I use iterative deepening, and what happens is exactly what you say, first n iterations get a cut and from n + 1 on, the search goes normally, the problem is that sometimes there is no time to finish depth n + 1.

Regarding repetition, I currently don't keep track of the fifty move rule. I score the first repetition as a draw, I don't wait for a second. And I only consider repetitions inside the tree.
adams161
Posts: 626
Joined: Sun May 13, 2007 9:55 pm
Location: Bay Area, CA USA
Full name: Mike Adams

Re: Transposition Table

Post by adams161 »

I don't know if this is another one of pulsars cheap tricks but its allways seemed to work for me ( i make this comment in regard to you knowing from hash a depth X search but have no time for a depth X + 1 search).

If my best move after completing a depth X search is e4, in searching depth x+1 i search e4 first. This requires a root order function to make sure the last depths best move is ordered first. I actually apply this root ordering a little deper and if a X-1 or X-2 search had an even different move it would be ordered seocnd and third at the root etc.

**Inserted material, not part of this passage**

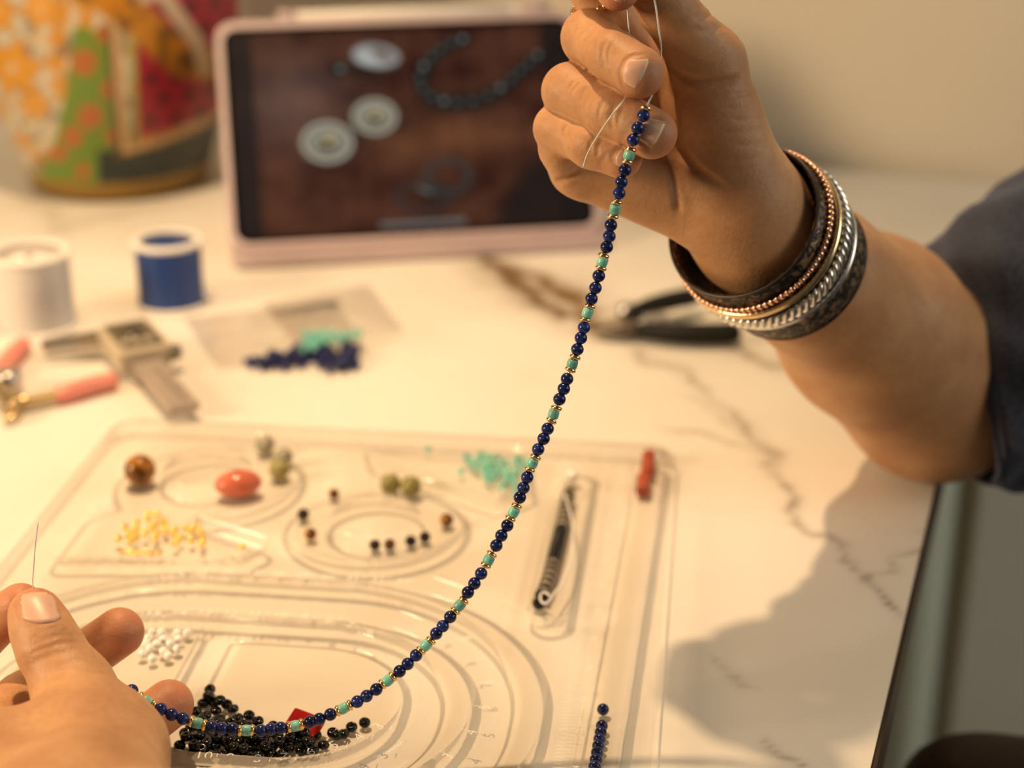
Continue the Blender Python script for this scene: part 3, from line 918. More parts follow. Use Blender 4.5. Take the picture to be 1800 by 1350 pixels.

Now here is why i do that. If depth X move e4 was best and depth X+1 plays e4 first, and it completes the move i know e4s score at depth X+1. There may be 40 moves at the root. I now try depth X+1 's root second move and if time the third move, if i'm lucky i try all 40. but here is the draw to this method for me. Lets say i fully complete the first 3 moves at depth X+1 and abort search in the middle of root move 4. Well if i threw away that partial search i'd be playing the move i searched first ( e4) anyway since it was the best at depth X. but i know the scores for both the first, second and third moves. I can compare move 2 and move 3 against e4 and choose to play them over e4 ( say that move cracks at the next highest depth).

I dont know the best move at depth X+1 yet because i only have 3 moves searched. But i do know the score of the move i woudl play by default if i threw away the search, and two other moves so i can find the comparativly best move of the 3 moves.